There is a play, The Song at the Scaffold, based on a novel by Gertrud von LeFort, that tells of a community of Carmelite nuns during the French Revolution.  Disobeying orders to abandon their religious life, the nuns are imprisoned and led to their execution.  So great is their faith and courage that they go up to the scaffold singing.  Their song gets softer and softer as one by one the women are beheaded.  Only with the last one the song ends.  But this is where the core of the story begins.   For, as it turns out, the last one to die with her companions was not really the last.  One of the nuns had not had the courage to face death.  She had gone into hiding.  And now she must struggle all alone through agony after agony until she, too, gives herself up to be executed.  To the last moment she is full of fear.  But in the end it clearly emerges that her courage was greater than that of those who died triumphantly.  Because the fear she had to overcome was so much greater, the courage that overcame her fear was greater, too.

We might even think of fear as the headwind of faith.  The faster we go, say, on a bicycle, the stronger is the headwind we feel.  It is our speed that creates that courage.  As long as our faith remains a nose’s length ahead of our fear, fine.  Let’s measure our courage by the fears we manage to master and pat ourselves on the back.  We need not fear fear.

The struggle between fear and faith crystallizes into the image of Jesus in his agony.  In the Garden of Olives, he becomes “the pioneer of our faith.”  But this trail-blazing costs him bloody sweat.  In the end he accepts the cup just as he had accepted the stones in place of bread.  Are we not invited to see connection between this bread and cup and the bread and cup of the Lord’s Supper?  Whenever Christians celebrate the Eucharist, breaking bread and sharing the cup, they celebrate fullness of life.  Yes, but with reference to death, with reference to a bloody agony in which faith conquered fear.  The Eucharist is a challenge to follow Christ from fear to faith.

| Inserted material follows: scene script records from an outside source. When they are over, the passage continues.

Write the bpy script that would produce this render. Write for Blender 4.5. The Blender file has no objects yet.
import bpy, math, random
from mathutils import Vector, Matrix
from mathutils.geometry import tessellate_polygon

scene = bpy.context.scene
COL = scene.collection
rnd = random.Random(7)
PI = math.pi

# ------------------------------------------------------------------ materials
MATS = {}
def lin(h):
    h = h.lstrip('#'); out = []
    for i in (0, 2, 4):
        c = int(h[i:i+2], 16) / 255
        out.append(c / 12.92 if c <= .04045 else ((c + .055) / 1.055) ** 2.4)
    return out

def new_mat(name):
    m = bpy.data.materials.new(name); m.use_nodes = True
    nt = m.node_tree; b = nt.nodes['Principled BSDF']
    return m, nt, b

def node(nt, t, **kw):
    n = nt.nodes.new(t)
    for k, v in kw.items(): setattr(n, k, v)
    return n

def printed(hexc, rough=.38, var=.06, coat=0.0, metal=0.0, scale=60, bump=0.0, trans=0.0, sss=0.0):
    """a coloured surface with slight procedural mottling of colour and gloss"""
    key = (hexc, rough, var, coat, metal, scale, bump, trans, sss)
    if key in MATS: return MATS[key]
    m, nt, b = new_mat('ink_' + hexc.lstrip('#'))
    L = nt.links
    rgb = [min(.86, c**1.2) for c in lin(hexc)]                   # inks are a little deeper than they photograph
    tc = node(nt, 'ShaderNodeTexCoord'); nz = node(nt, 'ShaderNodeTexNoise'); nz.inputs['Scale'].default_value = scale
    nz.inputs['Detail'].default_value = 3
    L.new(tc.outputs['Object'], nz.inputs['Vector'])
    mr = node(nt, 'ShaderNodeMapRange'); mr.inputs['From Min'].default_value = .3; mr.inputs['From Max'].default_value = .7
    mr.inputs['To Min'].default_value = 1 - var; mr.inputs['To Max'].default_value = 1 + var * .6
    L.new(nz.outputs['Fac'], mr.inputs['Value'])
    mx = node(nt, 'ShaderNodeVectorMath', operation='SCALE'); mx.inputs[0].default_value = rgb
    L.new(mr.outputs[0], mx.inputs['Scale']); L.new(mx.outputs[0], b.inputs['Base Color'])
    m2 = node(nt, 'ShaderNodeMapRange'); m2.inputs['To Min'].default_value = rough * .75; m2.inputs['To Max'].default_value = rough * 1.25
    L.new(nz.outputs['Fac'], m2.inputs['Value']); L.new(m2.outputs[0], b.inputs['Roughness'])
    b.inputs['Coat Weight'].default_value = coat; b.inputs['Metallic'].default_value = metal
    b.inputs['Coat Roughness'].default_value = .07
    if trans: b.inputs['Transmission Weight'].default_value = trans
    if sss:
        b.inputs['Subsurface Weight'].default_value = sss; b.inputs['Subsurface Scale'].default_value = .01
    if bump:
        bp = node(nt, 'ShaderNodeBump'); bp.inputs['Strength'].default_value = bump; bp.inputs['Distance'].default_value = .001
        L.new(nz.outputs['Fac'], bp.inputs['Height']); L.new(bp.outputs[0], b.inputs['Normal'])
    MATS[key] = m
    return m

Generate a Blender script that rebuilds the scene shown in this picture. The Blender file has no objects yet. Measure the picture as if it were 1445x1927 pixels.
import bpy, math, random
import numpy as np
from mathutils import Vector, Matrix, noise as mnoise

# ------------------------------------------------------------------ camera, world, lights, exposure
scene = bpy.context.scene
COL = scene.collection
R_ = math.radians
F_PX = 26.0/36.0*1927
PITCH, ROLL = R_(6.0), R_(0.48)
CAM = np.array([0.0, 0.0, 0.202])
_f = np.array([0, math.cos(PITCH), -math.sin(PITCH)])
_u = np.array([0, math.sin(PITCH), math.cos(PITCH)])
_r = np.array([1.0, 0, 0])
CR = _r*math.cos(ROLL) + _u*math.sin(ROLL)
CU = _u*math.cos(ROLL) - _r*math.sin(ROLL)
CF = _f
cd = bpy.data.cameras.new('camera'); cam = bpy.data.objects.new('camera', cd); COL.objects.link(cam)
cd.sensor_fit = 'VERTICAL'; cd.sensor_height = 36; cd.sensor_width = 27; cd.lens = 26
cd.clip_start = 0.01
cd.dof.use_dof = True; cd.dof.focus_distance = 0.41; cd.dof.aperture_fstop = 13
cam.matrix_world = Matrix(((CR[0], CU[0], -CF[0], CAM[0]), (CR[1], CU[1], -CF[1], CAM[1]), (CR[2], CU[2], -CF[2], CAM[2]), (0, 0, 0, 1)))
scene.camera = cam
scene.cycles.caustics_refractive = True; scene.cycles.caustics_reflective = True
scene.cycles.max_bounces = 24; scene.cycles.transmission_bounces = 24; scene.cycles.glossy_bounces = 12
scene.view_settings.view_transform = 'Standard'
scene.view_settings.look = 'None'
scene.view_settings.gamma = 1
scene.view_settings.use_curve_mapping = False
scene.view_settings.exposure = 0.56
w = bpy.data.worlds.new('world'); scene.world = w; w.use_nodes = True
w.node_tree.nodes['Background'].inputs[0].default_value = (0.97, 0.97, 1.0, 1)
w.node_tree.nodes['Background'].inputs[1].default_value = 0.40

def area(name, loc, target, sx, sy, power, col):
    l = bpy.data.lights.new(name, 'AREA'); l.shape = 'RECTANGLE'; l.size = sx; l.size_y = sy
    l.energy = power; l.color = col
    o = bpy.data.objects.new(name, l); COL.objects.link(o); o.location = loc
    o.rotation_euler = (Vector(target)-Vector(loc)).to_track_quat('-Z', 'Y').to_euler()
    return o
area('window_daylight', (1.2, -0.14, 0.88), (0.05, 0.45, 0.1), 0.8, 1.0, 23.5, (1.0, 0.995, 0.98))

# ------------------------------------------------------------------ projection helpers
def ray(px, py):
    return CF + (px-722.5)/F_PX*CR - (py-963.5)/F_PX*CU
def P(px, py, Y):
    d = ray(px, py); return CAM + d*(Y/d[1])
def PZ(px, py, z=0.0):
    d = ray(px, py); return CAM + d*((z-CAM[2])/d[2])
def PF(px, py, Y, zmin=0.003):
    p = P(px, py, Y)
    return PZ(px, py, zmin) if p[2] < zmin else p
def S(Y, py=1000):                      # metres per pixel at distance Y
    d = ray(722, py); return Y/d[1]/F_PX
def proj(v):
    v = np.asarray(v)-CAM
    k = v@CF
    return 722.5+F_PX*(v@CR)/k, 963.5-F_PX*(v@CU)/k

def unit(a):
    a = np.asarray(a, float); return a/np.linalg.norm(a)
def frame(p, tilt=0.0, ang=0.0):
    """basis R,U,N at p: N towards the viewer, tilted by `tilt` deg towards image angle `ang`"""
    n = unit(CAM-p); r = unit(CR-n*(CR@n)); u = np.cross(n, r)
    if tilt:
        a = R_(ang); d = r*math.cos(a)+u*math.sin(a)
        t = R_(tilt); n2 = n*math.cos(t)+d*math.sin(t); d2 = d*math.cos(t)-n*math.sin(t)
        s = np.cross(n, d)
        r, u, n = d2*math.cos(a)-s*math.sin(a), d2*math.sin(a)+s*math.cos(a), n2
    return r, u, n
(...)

The very symbols of the Eucharistic meal are ambiguous symbols.  Bread is a symbol of life.  The breaking of bread signifies sharing of life that grows in the sharing.  And yet the breaking also signifies destruction; it is a reminder of the body broken in death.  The cup of blood drained from the body signifies death.  But it is also the cup passed around in a festive gathering of friends, in an hour celebrating life.  Only together can the two aspects stand for fullness.

The courage it takes to receive life even under the image of death – that is the courage of faith, the courage of gratefulness: trust in the Giver.  When one approaches the altar to receive the Eucharistic bread and cup, this is an act of courage.  It is a gesture by which one says, “I trust that I can live by every word that comes from the mouth of God, yes, even the word that spells death.”  All that remains is to translate that act of faith into daily living.  And this is done through gratefulness.  Eucharist, after all, means “thanksgiving.”  as we learn to give thanks for all of life and death, for all of this given world of ours, we find a deep joy.  It is the joy of courageous trust, the joy of faith in the faithfulness at the heart of all things.  It is the joy of gratefulness in touch with the fullness of life.